The coalition needs to get its line straight on Romania and Bulgaria

Nick Clegg contradicts Iain Duncan Smith and says that the government has estimated the number of Romanian and Bulgarian immigrants expected next year.

By George Eaton

Has the government estimated the number of Romanians and Bulgarians expected to emigrate to the UK next year? At the moment, it depends who you ask. Following a freedom of information request by the NS, Eric Pickles’s department told me last week that it “holds” the information but was deciding whether “the public interest in withholding [the figure]…outweighs the public interest in disclosing it”. Following an identical FOI to the Home Office, I was similarly told that a figure could be released after an “internal review”. 

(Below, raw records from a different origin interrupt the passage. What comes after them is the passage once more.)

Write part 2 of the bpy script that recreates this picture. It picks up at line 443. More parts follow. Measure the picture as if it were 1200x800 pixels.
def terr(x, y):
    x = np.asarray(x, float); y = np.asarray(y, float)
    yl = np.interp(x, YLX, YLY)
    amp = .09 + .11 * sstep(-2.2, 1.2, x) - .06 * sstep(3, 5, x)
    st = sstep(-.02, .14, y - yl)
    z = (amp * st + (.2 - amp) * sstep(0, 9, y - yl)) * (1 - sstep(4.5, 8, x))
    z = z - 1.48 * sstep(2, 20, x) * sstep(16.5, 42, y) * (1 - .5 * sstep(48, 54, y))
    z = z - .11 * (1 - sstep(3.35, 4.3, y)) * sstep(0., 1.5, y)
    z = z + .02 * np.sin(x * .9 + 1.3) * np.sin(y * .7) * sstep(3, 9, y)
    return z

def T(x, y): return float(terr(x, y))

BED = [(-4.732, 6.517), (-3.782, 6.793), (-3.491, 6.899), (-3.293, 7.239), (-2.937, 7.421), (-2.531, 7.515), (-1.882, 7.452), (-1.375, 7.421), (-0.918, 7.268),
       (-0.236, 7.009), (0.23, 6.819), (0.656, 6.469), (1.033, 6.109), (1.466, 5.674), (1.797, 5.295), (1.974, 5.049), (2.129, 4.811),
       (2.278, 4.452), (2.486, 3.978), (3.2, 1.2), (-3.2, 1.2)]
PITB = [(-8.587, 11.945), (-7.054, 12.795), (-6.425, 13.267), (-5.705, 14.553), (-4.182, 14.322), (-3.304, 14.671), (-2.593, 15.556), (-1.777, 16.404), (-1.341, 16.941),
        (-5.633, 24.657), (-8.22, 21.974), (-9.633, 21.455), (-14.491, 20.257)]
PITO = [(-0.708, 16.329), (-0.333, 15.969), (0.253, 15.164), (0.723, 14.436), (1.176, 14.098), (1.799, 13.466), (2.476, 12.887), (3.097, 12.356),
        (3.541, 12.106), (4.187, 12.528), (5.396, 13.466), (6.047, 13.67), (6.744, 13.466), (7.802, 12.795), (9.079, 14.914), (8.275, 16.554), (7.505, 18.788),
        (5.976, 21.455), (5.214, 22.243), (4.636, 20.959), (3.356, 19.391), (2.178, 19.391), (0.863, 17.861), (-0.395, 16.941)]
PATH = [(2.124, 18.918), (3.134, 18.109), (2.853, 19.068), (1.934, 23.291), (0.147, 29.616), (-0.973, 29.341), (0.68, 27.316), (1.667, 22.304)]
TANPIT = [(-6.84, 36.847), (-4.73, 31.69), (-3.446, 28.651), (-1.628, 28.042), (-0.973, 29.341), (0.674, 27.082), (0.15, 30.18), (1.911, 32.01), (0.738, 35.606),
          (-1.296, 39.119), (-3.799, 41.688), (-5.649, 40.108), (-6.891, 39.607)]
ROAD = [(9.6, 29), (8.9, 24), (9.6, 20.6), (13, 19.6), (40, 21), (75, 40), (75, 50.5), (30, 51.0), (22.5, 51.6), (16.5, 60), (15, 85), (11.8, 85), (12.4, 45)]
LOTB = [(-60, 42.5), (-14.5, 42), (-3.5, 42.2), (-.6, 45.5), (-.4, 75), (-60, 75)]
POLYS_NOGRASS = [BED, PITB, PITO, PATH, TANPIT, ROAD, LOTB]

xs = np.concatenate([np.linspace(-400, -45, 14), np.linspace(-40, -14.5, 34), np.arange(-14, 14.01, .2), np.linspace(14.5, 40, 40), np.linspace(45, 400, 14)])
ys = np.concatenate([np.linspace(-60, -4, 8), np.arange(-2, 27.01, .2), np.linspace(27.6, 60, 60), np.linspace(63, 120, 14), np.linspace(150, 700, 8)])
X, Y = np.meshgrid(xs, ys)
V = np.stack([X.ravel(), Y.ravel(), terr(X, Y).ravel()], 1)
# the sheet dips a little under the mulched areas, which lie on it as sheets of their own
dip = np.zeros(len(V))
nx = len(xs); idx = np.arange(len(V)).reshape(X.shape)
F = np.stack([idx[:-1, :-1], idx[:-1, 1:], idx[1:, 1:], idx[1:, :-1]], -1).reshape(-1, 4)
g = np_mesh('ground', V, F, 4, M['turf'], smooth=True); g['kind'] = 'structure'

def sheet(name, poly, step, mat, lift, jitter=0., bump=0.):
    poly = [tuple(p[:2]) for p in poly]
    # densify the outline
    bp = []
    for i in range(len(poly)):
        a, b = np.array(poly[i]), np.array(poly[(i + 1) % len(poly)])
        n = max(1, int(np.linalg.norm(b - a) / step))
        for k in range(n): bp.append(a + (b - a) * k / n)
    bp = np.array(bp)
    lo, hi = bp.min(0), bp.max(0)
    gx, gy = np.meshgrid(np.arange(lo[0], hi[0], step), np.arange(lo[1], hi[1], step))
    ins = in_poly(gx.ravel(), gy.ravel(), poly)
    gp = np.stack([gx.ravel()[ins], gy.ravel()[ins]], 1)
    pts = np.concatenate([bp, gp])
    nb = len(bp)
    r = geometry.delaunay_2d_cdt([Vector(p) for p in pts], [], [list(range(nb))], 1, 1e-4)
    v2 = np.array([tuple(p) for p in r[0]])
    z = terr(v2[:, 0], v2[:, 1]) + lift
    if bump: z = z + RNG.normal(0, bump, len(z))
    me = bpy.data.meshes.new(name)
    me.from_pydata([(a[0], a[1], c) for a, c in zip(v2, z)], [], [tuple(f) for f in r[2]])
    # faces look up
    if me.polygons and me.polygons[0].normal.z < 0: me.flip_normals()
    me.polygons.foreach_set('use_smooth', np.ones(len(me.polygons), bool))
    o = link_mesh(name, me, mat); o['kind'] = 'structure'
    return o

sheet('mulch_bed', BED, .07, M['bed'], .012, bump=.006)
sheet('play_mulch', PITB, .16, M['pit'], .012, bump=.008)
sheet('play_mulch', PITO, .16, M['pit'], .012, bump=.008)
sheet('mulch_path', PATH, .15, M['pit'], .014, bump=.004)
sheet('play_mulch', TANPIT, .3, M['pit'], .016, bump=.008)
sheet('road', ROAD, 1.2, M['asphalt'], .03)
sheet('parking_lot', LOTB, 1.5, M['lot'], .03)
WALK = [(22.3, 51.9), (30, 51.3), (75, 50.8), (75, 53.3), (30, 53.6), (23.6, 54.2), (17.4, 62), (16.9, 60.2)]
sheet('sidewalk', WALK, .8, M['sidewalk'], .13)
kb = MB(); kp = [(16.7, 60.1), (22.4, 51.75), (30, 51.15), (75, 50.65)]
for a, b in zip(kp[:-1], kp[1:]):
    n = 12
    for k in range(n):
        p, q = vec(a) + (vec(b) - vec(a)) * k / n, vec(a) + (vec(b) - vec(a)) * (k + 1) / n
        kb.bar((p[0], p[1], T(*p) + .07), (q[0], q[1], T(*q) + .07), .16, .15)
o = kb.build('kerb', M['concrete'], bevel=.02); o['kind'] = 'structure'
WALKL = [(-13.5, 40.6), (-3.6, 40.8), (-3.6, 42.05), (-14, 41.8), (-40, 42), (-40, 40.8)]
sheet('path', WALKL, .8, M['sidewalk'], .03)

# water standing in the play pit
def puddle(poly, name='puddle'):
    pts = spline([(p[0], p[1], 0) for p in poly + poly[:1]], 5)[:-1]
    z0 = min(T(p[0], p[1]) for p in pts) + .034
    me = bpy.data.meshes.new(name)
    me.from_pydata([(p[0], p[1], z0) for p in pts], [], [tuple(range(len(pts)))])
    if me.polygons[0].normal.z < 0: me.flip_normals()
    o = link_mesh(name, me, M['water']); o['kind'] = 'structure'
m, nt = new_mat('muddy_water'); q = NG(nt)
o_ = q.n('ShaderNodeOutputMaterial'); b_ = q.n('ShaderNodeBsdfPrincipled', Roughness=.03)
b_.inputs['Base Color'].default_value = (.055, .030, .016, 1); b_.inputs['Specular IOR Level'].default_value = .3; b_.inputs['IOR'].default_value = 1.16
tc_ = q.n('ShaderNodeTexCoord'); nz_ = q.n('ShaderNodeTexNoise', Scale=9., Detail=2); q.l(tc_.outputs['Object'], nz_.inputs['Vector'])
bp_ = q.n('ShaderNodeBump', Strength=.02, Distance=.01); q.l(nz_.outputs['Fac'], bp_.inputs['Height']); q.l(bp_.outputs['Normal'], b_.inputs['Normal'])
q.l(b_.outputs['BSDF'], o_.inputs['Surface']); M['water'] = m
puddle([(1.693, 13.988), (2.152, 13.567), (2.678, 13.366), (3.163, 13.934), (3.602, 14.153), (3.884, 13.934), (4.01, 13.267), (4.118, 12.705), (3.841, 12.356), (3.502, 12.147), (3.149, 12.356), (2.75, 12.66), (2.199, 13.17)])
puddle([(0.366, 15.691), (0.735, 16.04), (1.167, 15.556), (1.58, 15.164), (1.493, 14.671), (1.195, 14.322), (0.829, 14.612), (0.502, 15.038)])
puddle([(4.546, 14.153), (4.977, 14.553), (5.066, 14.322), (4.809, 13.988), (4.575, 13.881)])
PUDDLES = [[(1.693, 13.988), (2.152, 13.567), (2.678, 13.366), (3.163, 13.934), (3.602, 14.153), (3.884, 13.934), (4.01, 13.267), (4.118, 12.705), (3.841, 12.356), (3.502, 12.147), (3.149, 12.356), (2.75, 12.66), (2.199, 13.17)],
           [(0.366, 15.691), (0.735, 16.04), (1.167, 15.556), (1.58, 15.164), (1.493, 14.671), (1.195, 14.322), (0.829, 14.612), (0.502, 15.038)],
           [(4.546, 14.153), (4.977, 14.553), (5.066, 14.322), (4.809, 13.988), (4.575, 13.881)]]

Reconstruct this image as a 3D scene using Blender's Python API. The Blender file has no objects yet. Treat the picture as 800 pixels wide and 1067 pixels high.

But in an appearance on The Andrew Marr Show last Sunday, Iain Duncan Smith suggested that no  figure existed. Here’s the transcript.

 

Eddie Mair:
… estimates of Romanians and Bulgarians who might come here. It’s one thing not to 
release them, but have they been compiled?
 
Iain Duncan Smith:
Not to my knowledge. 
 
Eddie Mair:
You haven’t seen any statistics?
 
Iain Duncan Smith:
No, no, no, I’ve asked whether or not there is any reasonable or rational figure that 
can be gained. And to be honest with you, the last government got it so badly wrong, 
it just shows you that estimating the numbers coming through is incredibly difficult.
 
To complete the confusion, Nick Clegg said this morning on his LBC phone-in show that he had “seen estimates but they are estimates”. He added: “I don’t think we as a government should start bandying about estimates which at the moment are not very precise.”
 
It’s easy to see why the government is reluctant to release an estimate. If the figure is higher-than-expected, it will be attacked from the right for “losing control” of immigration (and will be powerless to act since EU law guarantees the free movement of people). If the figure is lower-than-expected, it runs the risk of suffering a similar fate to Labour, which mistakenly forecast that just 13,000 people a year would migrate from eastern Europe to the UK after 2004 (300,000 did). But to have any credibility, minister should really agree whether one exists.